AmResearch

Malayan Banking - Moderating revenue likely in 1QFY13 HOLD

kiasutrader
Publish date: Mon, 29 Apr 2013, 07:29 PM

 

- Based on our recent company visit, we understand that recent retail loans remain stable. However, corporate and ETP-related loans have been soft. This is in-line with industry trend, which is likely caused by a temporary pause before the general election.

- What is positive is that the drawdown plans for these corporate and ETP-related loans look firm for May and June, indicating a stronger loans outlook for 2QFY13. Besides this, Maybank’s non-GLC related loans have shown some pick-up in March 2013, compared to a soft January-February 2013 period. Loans growth target is still at 12% for FY13F.

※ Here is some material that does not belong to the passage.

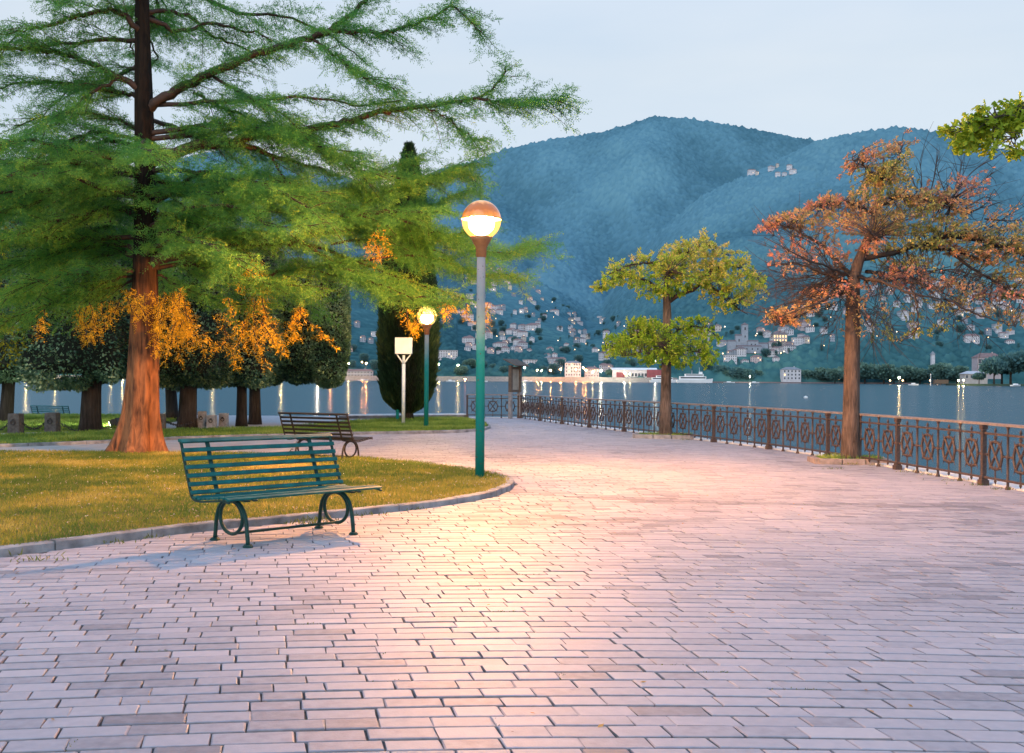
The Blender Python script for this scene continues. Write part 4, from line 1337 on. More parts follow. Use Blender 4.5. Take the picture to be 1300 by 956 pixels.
    for (x, y, rx, ry, n_) in sprays:
        for j in range(max(2, int(n_ / 5.5))):
            pz = Z + r.uniform(-1.4, .3)
            # a hanging strand with short side twigs
            p0 = P3(x + r.normal(0, rx * .45), y - ry * r.uniform(.3, 1.0), pz)
            Lb = ry * 2 / FPX * Z * r.uniform(.5, 1.0); m = max(8, int(Lb / .04))
            u = np.linspace(0, 1, m)
            Q = p0 + np.array((r.normal(0, .35), r.normal(0, .2), -1)) * (u * Lb)[:, None] + np.cumsum(r.normal(0, .012, (m, 3)), 0)
            wood.append((Q[::3], np.linspace(.009, .003, len(Q[::3]))))
            for s in range(m * 2):
                b0 = Q[r.integers(0, m)]
                d0 = unit(np.array((r.normal(0, .7), r.normal(0, .5), r.normal(-.45, .4))))
                l0 = r.uniform(.06, .20); q = 8
                w = np.linspace(.1, 1, q)
                Pq = b0 + d0 * (l0 * w)[:, None] + np.array((0, 0, -.25)) * (l0 * w ** 2)[:, None]
                s2 = unit(np.cross(d0, r.normal(size=3)))
                Dq = d0 * .7 + s2 * np.where(np.arange(q) % 2, 1, -1)[:, None] * .8 + r.normal(0, .25, (q, 3))
                lamplit.leaves(Pq, Dq, r.uniform(.03, .06, q), .013, np.clip(r.normal(.55, .2) + r.normal(0, .1, q), 0, 1))
    nb_ = NB(); nb_.tubes(wood, 6)
    nb_.build('branch', M['twig_cypress'], t, smooth=True)
    cr = crown.build('crown', M['cypress_leaf'], t)
    bz = lamplit.build('hanging_foliage', M['bronze_leaf'], t)
    bz['label'] = 'bronze orange sprays hanging under the green crown'
    return crown.n // 4


print('cypress leaflets', cypress())


# ------------------------------------------------------------------ clipped holm oaks
def clipped_crown(nb_, c, R, n, leaf, seed, ex=3.2, cut=None, lump=.10):
    r = np.random.default_rng(seed)
    u = r.normal(size=(n, 3)); u /= np.linalg.norm(u, axis=1, keepdims=True)
    k = (np.abs(u) ** ex).sum(1) ** (-1 / ex)
    S = u * k[:, None]
    ln = fbm(S[:, 0] * R[0] * 1.5 + seed, S[:, 2] * R[2] * 1.5 + S[:, 1] * R[1] * 1.1, 3) - .5
    depth = 1 + ln * lump * 2.2 - np.abs(r.normal(0, .035, n))
    P_ = np.array(c) + S * np.array(R) * depth[:, None]
    tone = np.clip(.46 + ln * 1.3 + r.normal(0, .16, n) + .12 * u[:, 2], 0, 1)
    D = unit(S / np.array(R)) * .9 + r.normal(0, .7, (n, 3))
    D[:, 2] += .15
    nb_.leaves(P_, D, r.uniform(.7, 1.25, n) * leaf, leaf * .62, tone, 0)
    # dark inner body so no daylight passes
    nn, mm = 20, 12
    V = []
    for i in range(mm + 1):
        ph = math.pi * i / mm
        for j in range(nn):
            a = 2 * math.pi * j / nn
            q = np.array((math.sin(ph) * math.cos(a), math.sin(ph) * math.sin(a), math.cos(ph)))
            q = q * ((np.abs(q) ** ex).sum() ** (-1 / ex)) * np.array(R) * .90
            V.append(np.array(c) + q)
    F = [(i * nn + j, (i + 1) * nn + j, (i + 1) * nn + (j + 1) % nn, i * nn + (j + 1) % nn) for i in range(mm) for j in range(nn)]
    nb_.add(np.array(V), np.array(F), .1, 1)


def holm(label, base_px, Y, bx0, bx1, ytop, ybot, dz, rtrunk, seed, lean=0.0, n=22000, cols=None):
    b = P3(base_px, 500, Y); b[2] = -.02
    t = thing('holm_oak', label, 'tree', (0, 0, 0), 0, 'clipped evergreen trees in a row along the lake lawn')
    A, B = P3(bx0, ytop, Y), P3(bx1, ybot, Y)
    c = (A + B) / 2; R = (abs(B[0] - A[0]) / 2, dz, abs(A[2] - B[2]) / 2)
    nb_ = NB()
    for (u0, u1, yt) in (cols or [(bx0, bx1, ytop)]):
        A, B = P3(u0, yt, Y), P3(u1, ybot, Y)
        clipped_crown(nb_, (A + B) / 2, (abs(B[0] - A[0]) / 2, dz if not cols else abs(B[0] - A[0]) * .6, abs(A[2] - B[2]) / 2), n, .095, seed + abs(int(u0)), ex=5.5 if not cols else 3.4)
    nb_.build('crown', [M['holm_leaf'], M['hull_dark']], t)
    mb = MB()
    pts = [Vector((b[0], b[1], -.05)), Vector((b[0] + lean * .1, b[1], .35)), Vector((b[0] + lean * .5, b[1], 1.1)), Vector((b[0] + lean, b[1], max(1.9, B[2] + .8)))]
    mb.tube(pts, [rtrunk * 1.28, rtrunk * 1.05, rtrunk * .95, rtrunk * 1.0], 14)
    mb.build('trunk', M['bark_dark'], t, smooth=True)
    return t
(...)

- Net interest margin is likely to be lower in 1QFY13 due to a couple of reasons. The first is likely due to higher funding costs, caused by stiffer competition for deposits. Secondly, there were also adjustments to maturity tenures for certain consumer loan segments, prompted by changes in consumer behaviour. With a shorter maturity estimate, the effective interest rate is expected to be reduced. The previous review was a year ago in 1QFY12. On the whole, the company is maintaining NIM target at -10bps YoY for FY13F. Non-interest income is expected to be soft as well, with the fee-related portions likely to decline due to slower loan disbursements.

- In the asset quality, we believe there are likely to be a couple of medium-sized newly impaired loans, with one likely in the domestic-oriented segment and the other in the exports segment. Nevertheless, Maybank expects credit cost to be below the target of 30bps for FY13F. We believe this is due to a higher collateral value for the newly impaired loans.

- Additionally, Maybank believes that its current capital is sufficient to fund an organic growth of 12% per annum. In a probable local incorporation of its Singapore operations, Maybank is now consulting with a couple of advisers on the best structure, on whether it would just be the retail portion or with the global wholesale banking division included. Nevertheless, Maybank hints that there is no requirement for additional capital unless there is an M&A in Thailand, for example, or unexpectedly more stringent requirements for the locallyincorporated operations in Singapore.

- We believe Maybank is likely to target a dividend payout ratio above its official 40% to 60% policy, based on continuing support for its DRP plans from shareholders. The visit hinted at slow revenue in 1Q, with an unexpected slowdown in corporate and ETP-related loans and a fresh uptick in impaired loans. The good news is continuing low credit cost, and cautious reassurance on capital. Maintain Hold on Maybank.